Palmdale Retail Center Sells for $13.5 Million
A 58,652-sq-ft Palmdale retail center anchored by Smart & Final and Barnes & Noble sold for $13.5M to a Southern California private investor.
A 58,652-square-foot retail center anchored by Smart & Final and Barnes & Noble has sold for $13.5 million, closing out a three-year effort to break apart and sell a multi-property portfolio within Palmdale Marketplace piece by piece.
The buyer is a private investor based in Southern California. The seller, a family office that operates retail centers across the country, was represented by Matthew Mousavi and Patrick Luther, both Senior Managing Principals at SRS.
Smart deal. Both tenants had 10 years remaining on their triple net leases at the time of closing. Under that structure, the landlord collects rent while the tenant carries most of the property’s operating costs, including taxes, insurance, and maintenance. For a passive investor, that’s an attractive setup. You get steady income without the headaches of day-to-day management. That’s exactly the kind of deal that draws high-net-worth buyers who don’t want to run a property, they want to own one.
“Due to the offering being grocery anchored under newly extended leases, we received multiple offers from private and institutional profiles, ultimately selecting a local high net worth investor,” Luther said in a statement.
The property sits within Palmdale Marketplace, a large retail complex built out around major tenants including Target Corp., Lowe’s Cos., and Sprouts. The specific parcel that sold was built in 1999 and houses just the two tenants, Smart & Final and Barnes & Noble, making it a tighter, cleaner asset than the broader center.

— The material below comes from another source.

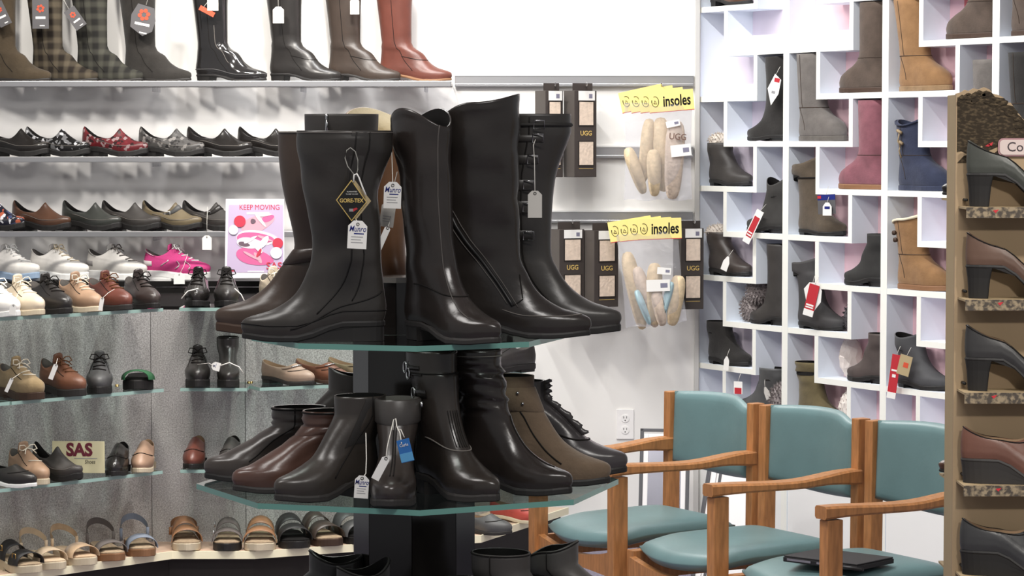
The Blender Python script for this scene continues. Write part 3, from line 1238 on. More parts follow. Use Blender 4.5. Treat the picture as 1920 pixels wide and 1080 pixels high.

The $13.5 million sale represents the sixth and final transaction in what Mousavi described as a deliberate break-up strategy executed on behalf of the ownership over roughly three years. Previously sold pieces of Palmdale Marketplace included the Shops at Marketplace, along with individual pads occupied by Vitamin Shoppe, Five Guys, and Café Rio, among other smaller shops. Taken together, those six deals totaled $32 million.
Selling retail parcels one at a time instead of packaging them as a single asset is a strategy that doesn’t always get enough attention, but it can move the needle significantly on total returns. The theory is straightforward. Institutional buyers, who typically have the capital to absorb large mixed portfolios, demand a discount for taking on complexity and scale. Private investors, by contrast, will pay a premium for a simpler, well-leased asset they can understand and manage. Break the portfolio into digestible pieces and you access a deeper pool of buyers who are willing to compete.
“We have successfully created significant additional value for our client by breaking up the asset and selling to private investors at more favorable price points than if we were to transact with a single buyer, ultimately maximizing returns for the seller,” Mousavi said.
The execution here took three years. That’s not a quick flip strategy. It requires patience, sequencing, and a broker willing to market each property individually rather than bundle everything and move on. Not every family office has that appetite.
The Antelope Valley retail market has had its share of headwinds. Palmdale sits about 60 miles north of downtown Los Angeles, and vacancy rates in suburban retail corridors across the region have been uneven as consumer habits shift and older big-box formats face pressure. Still, grocery-anchored centers with long-term leases hold value better than most retail categories. Grocery is one of the few segments that has held up against e-commerce pressure, and a fresh 10-year lease from a grocer like Smart & Final signals that the tenant sees the location working for at least another decade.
Barnes & Noble’s continued presence is worth noting on its own. The bookseller went through bankruptcy in 2019 and was acquired by Elliott Advisors, and the chain has since stabilized under new ownership with a focus on smaller, community-oriented stores. A 10-year lease commitment from Barnes & Noble in 2026 or 2026 isn’t something you’d have predicted five years ago.
The LA Business Journal first reported the details of the transaction, including the lease terms and the broader six-property breakdown.
For Burbank-area investors watching the broader San Fernando and Antelope Valley markets, this deal offers a useful data point. Private capital is still chasing well-structured retail. The price per square foot on this transaction works out to roughly $230, which reflects the quality of the tenancy more than the location itself. Comparable assets closer to the urban core would command a higher number, but the lease structure closes that gap.
The takeaway isn’t complicated. Long leases, creditworthy tenants, and a hands-off ownership structure still find willing buyers. That part of the market hasn’t broken.